De façon surprenante, y’a des trucs que j’aime bien aussi comme le cabinet ultra moderne avec des écrans partout qui ressemble à la passerelle de l’USS entreprise ou le fauteuil atomique à 24 dégrès de liberté.
Quand j’étais petit j’aimais bien le petit bonbon auquel on avait droit à la fin de la séance si on avait été sage, ce qui quand on y pense est quand même pour un dentiste le meilleur moyen de garantir la pérennité de son fond de commerce.

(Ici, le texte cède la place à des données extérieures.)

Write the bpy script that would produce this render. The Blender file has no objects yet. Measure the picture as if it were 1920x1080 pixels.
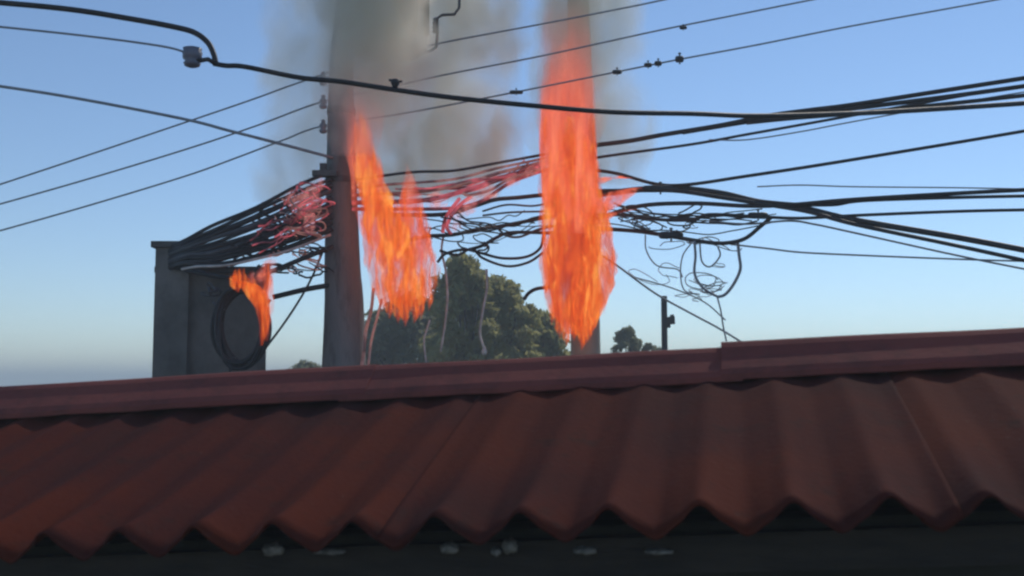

Mais ce que j’aime par-dessus tout chez le dentiste c’est faire un chèque. Devoir faire un chèque, ça veut dire qu’on a pas besoin de reprendre un rendez-vous et qu’on a au moins six mois de liberté devant soi. C'est encore meilleur quand vous faites ce chèque à la fin d’une visite de contrôle juste après avoir entendu un « tout va bien, rien a signaler ». En général on descend les marches quatre à quatre, on traverse la rue en sautillant en de disant que le monde est beau…
Comme je disais à mon dentiste tout à l’heure, finalement plus on vient vous voir et moins on vient vous voir.
Lui a acquiescé d’un sourire bienveillant, j’aime bien mon dentiste.